I have a regular route around my neighborhood that I like to run. On the course of this run, I'm routinely barked at by large dogs who lunge up against their fences aggressively. Even though I've learned where they live and am expecting it, it still scares me when a dog barks at me suddenly. More than once, a dog has jumped a fence or come through an open gate and come after me. I always stop running immediately, so I won't look like prey, and turn to face the dog and try to look alpha. Then I gradually back away until the dog appears to lose interest. I've never been bitten, but that may be just luck so far. I wish the owners would train them not to bark at passersby (our dogs never did that) or would make sure they couldn't get out and chase people. For the first time, since we've lived here, my dominant feelings about dogs have been that they are potentially dangerous.

I definitely don't want my daughter to feel that way or to realize that I do. When I'm pushing her stroller around the neighborhood and a large dog barks at us, I try to make light of it, saying "Hello dog!" So far, I don't think she's scared of dogs, but if one gets out and charges us when she's in her stroller, it will probably be frightening for her.

One of my friends also adopted a dog recently who is pretty much completely untrained and has a lot of energy. When we visit her, the whole time the dog is jumping on us, trying to chew on our feet, or racing around the room. It's difficult to have a meal there because the dog is constantly trying to get the food off the table and doesn't listen when my friend says "no." The dog also has growled at my child. After two visits, I don't feel safe taking my daughter over there any more. My friend doesn't use any discipline, beyond the occasional suggestion "please don't do that," which the dog totally ignores and probably doesn't even realize is directed to him. I feel like I can't visit my friend again until she either gets rid of this dog or it mellows with age.

I remember feeling total love for the dog I had when we were growing up - she was my best friend. But my daughter doesn't love dogs like that, and no wonder. I feel disinclined to get a dog as a pet in our family (even though I would train it, and wouldn't tolerate bad behavior), just because being around unpleasant dogs has soured me on the whole idea.

Another childhood dream, up in smoke?!

Thursday, December 09, 2010

The Circle

Today I had the day off from work so I joined my mom at her weekly sewing circle - a morning in a comfortable room flooded with sunlight, chit-chat, and animated discussion of projects, grand-children, holiday plans, and other pleasures. We drank tea and ate cookies. We admired one another's quilts. I sewed a potholder. It was so pleasant and peaceful and full of good female energy. At one point, as the group discussed all the things they want to do and see, my mother said, "How could anyone ever be bored?!" and many of the others laughed in agreement. I can't wait until I retire so my life can be filled with mornings like that.

Thursday, December 02, 2010

What's Gonna Work, Part II

I had a thought. I was reading about Sarah Michelle Gellar, who was married for eight years before having her first baby.
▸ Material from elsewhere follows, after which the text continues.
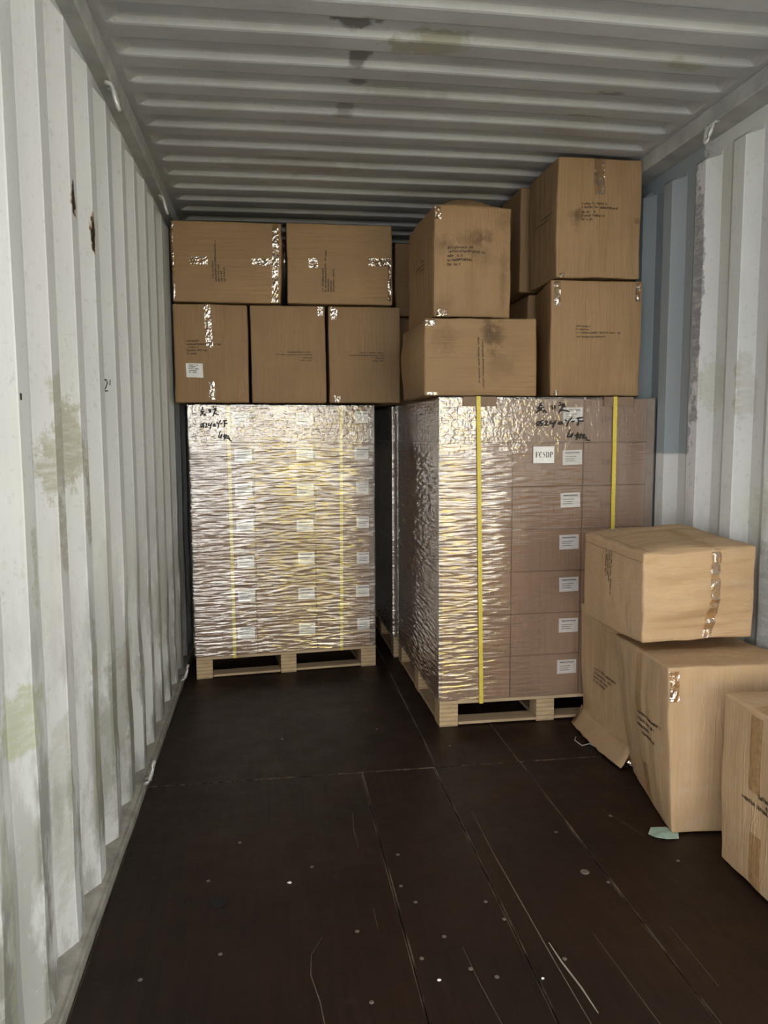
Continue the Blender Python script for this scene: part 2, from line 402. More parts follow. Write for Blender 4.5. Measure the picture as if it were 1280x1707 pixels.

She talked about how being with her husband for that period gave them time to grow and change together, so that they were a team when they finally had to deal with the stress and excitement of caring for a newborn. It sounds so sensible.

When I was younger, I always thought I would like to live with my husband-to-be for about five years before we actually got married, just to get used to being a team together. In the end, that schedule got compressed a bit. We weren't lucky enough to find each other until we were in our late twenties. I started to get scared that marriage would never happen, so I pushed for it to happen sooner, and then as soon as we were hitched I started pushing for a kid because I was so afraid I wouldn't be able to conceive.

Maybe some of the challenges that my husband and I have faced - the frustrations of not working together, not agreeing on priorities, not agreeing on whether to have a second baby - are due to us having a baby so soon after we got married. We didn't have a lot of time to just play around together - go on trips, learn about each other.

It was a relief to me when I got pregnant so quickly the first time - whew, met the age 30 deadline - and I have loved raising our daughter. But perhaps there would have been less stress and more teamwork if we'd waited. I often felt when our daughter was brand new that I had to shield him from the inconvenience or difficulty of the baby by handling what I could by myself. I did all the feedings, most of the diaper changes, all the laundry and planning and doctor's check-ups and scheduling and packing. He never had to get up in the night with her when she was little.

It wasn't until recently that I felt at all resentful of that - when I heard a friend who's expecting a child of his own soon mention confidently that he expected to take the late shift and feed the baby before going to bed, so his wife could go to bed early and catch up on her sleep. I felt sad that I didn't get help like that. (Realistically, I don't know how he could have helped, since I was nursing and didn't want to skip a feeding for fear of having my milk production drop. But I would have liked him to offer. Why couldn't he have magically read my mind and known to make such an offer so I could have refused it?)

Anyway. The thought was about how our lives might be different if we'd waited. Or if we didn't have children. Maybe we'd have more time for each other. Maybe we'd see each other more as partners in this whole endeavor. Maybe I'd feel more united with him and more trusting of his decisions. Sometimes I have the sense that everything (the joined lives, the house, the child) are my ideas that I've talked him into, and whenever it's not super-fun I feel apologetic. I promised it would all be great and I feel that it's my fault when it's not.

Is it too late for this to change, I wonder? Are my choices just to accept that he's the way he is, and not try to make him different, or to have serious conversations where I try to bully him into being different - is there no organic way for us to get there together?

Or are we just "in the belly of the beast" raising a small child, and things will all get easier as she grows older and more self-sufficient? Perhaps child-rearing is a challenge to the best of marriages, and there are better days ahead. Not that I think our marriage is strained. Just not as perfect as some other people's seem to be.